Questioning the Pertinence of the Classical Theory-Praxis Dichotomy in the Light of the Habermas – Castoriadis Debate about the Concept of ‘Imaginary’

  • Abstract:

    Refusing the classical distinction between praxis and theory from his early writings, Castoriadis developed a political philosophy, grounded in a political ontology, which abolishes the pertinence of this distinction. By exploring both Castoriadis’ theory of “the imaginary institution of society”, and Habermas’ critic of this theory, this paper aims at demonstrating how the theory-praxis distinction loses its relevance in Castoriadis’ thought of the society as a permanent process of auto-institution, leading to a renewed conception of praxis as paideia, or permanent education of individuals to autonomy.

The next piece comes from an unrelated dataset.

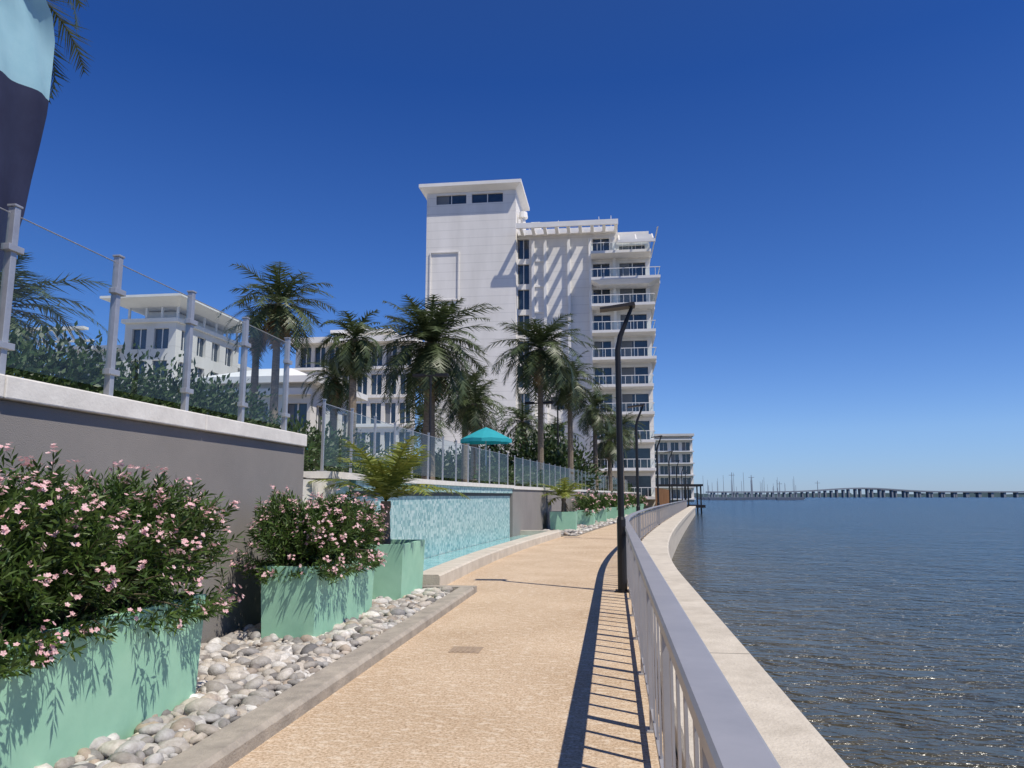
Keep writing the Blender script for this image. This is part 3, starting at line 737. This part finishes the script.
# ---------------------------------------------------------------- light, sky, camera
el=math.radians(59); az=math.atan2(2.35,-1.45)
S=Vector((math.cos(el)*math.sin(az),math.cos(el)*math.cos(az),math.sin(el)))
ld=bpy.data.lights.new('sun','SUN'); ld.energy=4.8; ld.angle=math.radians(.5); ld.color=(1,.93,.83)
lo=bpy.data.objects.new('sun',ld); sc.collection.objects.link(lo); lo.rotation_euler=S.to_track_quat('Z','Y').to_euler()
w=bpy.data.worlds.new('World'); sc.world=w; w.use_nodes=True; nt=w.node_tree
bg=nt.nodes['Background']; sky=nt.nodes.new('ShaderNodeTexSky'); sky.sky_type='NISHITA'; sky.sun_disc=False
sky.sun_elevation=el; sky.sun_rotation=az; sky.air_density=1.0; sky.dust_density=.1; sky.ozone_density=3
tc=nt.nodes.new('ShaderNodeTexCoord'); sz=nt.nodes.new('ShaderNodeSeparateXYZ'); L(nt,tc.outputs['Generated'],sz.inputs[0])
rp=nt.nodes.new('ShaderNodeValToRGB'); cr=rp.color_ramp
cr.elements[0].position=0; cr.elements[0].color=(.34,.48,.86,1)
cr.elements[1].position=.75; cr.elements[1].color=(.20,.34,.62,1)
e1=cr.elements.new(.08); e1.color=(.40,.54,.85,1)
e1=cr.elements.new(.25); e1.color=(.24,.42,.76,1)
e1=cr.elements.new(.5); e1.color=(.12,.30,.67,1)
L(nt,sz.outputs['Z'],rp.inputs[0])
mx=nt.nodes.new('ShaderNodeMixRGB'); mx.blend_type='MULTIPLY'; mx.inputs[0].default_value=1
L(nt,sky.outputs[0],mx.inputs[1]); L(nt,rp.outputs[0],mx.inputs[2]); L(nt,mx.outputs[0],bg.inputs['Color']); bg.inputs['Strength'].default_value=.15
cam=bpy.data.cameras.new('camera'); co=bpy.data.objects.new('camera',cam); sc.collection.objects.link(co)
cam.sensor_width=36; cam.lens=26.7; cam.clip_end=20000; cam.clip_start=.05
co.location=(0,0,1.6); co.rotation_euler=(math.radians(90+8.38),0,math.radians(7.5)); sc.camera=co
sc.view_settings.view_transform='Standard'; sc.view_settings.look='None'; sc.view_settings.exposure=0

    To proceed, we propose first to investigate on why and how Castoriadis social theory demonstrates the lack of relevance of the praxis-theory distinction. According to him – given that every act is shaped by the social-historical imaginary in which the subject evolves, and that the very same act in return shapes this imaginary -, every act of theorizing is then a form of praxis, and reversely, every single action always immediately affects the field in which the imaginary representations and significations of theory are shaped.

    Then, to explore the radicality of this thesis and its possible implications for the classical theory-praxis distinction, we will examine Habermas’ critic of the Castoriadian ontology sketched above. Indeed, in his book of 1986, Habermas tackles Castoriadis’ political ontology by claiming that this theory leaves no room for an authentic praxis as the subject can in no way influence the social-historical imaginary or have an effective action on it. By discussing this critic we will try to elucidate that, on the opposite, the radicalism of Castoriadis’ thought lies precisely in the fact that every single act of praxis as well as of theory always affects the social imaginary.

    To conclude, we will explore the implications of this theory for a renewed conception of “praxis”. This will lead us to develop the concept of infra-power, before moving to the implications that this renewed concept of praxis as paideia (or permanent education of individuals to autonomy) has for contemporary militancy, critical thought, and philosophy of emancipation.